Bill S.7833/A.10584 would permit eligible farmers to claim a refundable tax credit equal to 25% of the wholesale cost of their qualified donations to food banks or other public, charitable, or non-profit emergency food programs, up to $5,000 per year. The current federal tax deduction does little to incentivize the large number of New York farmers who earn minimal or no farm income to make such donations. A state tax credit to offset the out-of-pocket costs of harvesting, processing, and transporting food that might otherwise go unharvested or undelivered would encourage New York farmers to give more generously than they already do.
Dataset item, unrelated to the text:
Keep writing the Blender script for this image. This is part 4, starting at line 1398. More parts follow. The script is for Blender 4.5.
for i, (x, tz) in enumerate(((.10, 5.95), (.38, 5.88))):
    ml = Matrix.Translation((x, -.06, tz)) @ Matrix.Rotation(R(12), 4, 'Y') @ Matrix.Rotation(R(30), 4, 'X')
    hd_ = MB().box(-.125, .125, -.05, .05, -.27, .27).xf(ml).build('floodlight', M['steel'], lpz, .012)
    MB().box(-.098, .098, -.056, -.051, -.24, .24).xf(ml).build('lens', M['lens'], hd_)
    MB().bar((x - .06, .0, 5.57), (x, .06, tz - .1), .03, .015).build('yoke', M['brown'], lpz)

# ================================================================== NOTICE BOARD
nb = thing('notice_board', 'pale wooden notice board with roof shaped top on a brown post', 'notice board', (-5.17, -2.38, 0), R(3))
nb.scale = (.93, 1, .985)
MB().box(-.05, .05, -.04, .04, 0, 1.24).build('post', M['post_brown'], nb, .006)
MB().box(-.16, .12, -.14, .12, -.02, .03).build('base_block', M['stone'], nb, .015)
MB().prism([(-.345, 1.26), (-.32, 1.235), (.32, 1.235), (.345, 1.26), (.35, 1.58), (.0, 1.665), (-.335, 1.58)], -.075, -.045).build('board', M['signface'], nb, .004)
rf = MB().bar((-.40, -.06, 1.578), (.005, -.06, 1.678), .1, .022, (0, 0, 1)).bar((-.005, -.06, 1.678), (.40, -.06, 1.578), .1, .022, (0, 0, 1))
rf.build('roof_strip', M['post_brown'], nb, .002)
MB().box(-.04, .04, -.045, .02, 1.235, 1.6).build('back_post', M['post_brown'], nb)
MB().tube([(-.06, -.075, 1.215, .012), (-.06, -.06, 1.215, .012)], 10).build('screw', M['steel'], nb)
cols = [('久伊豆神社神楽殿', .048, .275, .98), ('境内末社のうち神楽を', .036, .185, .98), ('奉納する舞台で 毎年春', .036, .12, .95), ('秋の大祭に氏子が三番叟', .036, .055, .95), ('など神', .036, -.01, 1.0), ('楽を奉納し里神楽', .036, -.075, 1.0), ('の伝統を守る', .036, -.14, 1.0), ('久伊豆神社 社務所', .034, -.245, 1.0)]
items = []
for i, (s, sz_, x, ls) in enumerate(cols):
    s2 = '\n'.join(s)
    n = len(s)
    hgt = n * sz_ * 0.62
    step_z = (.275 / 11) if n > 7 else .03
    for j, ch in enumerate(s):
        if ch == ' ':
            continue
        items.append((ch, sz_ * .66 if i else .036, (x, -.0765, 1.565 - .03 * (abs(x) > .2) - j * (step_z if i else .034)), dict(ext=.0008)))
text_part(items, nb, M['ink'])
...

“More than 2.6 million New Yorkers go hungry every day, almost a million of whom are children. Additionally, the lack of healthy fruit and vegetables in the diets of those who are food-insecure leads to a myriad of health issues, including diabetes. There is a widespread need for healthy produce in New York’s emergency food system,” stated Susan Zimet, Executive Director of Hunger Action Network of NYS. “This legislation will help meet that need by bringing healthy, nutritious produce to those that need it the most.”
Fresh fruits and vegetables left unharvested or dumped in landfills due to imperfect aesthetics, market fluctuations, or other economic considerations contribute to food waste and greenhouse gas emissions. They are also a monumental waste of resources such as water, labor, energy, land, and fertilizer. Food scraps that wind up in landfills rot, producing methane gas, which is 25 times more potent than carbon dioxide in driving global warming. The Farm to Food Bank bill would reduce food waste and mitigate New York’s contribution to greenhouse gases while providing fresh, nutritious food to the hungry in the process.
A farmer who receives the maximum $5,000 tax credit would have actually donated $20,000 worth of fresh food to an emergency food program. For food-insecure households, such donations have the potential to positively impact their health outcomes in the long-term and meet their immediate food needs in the short-term. Fresh, locally grown food that might otherwise go to waste could instead be distributed to New York’s neediest populations via the emergency food programs that serve them.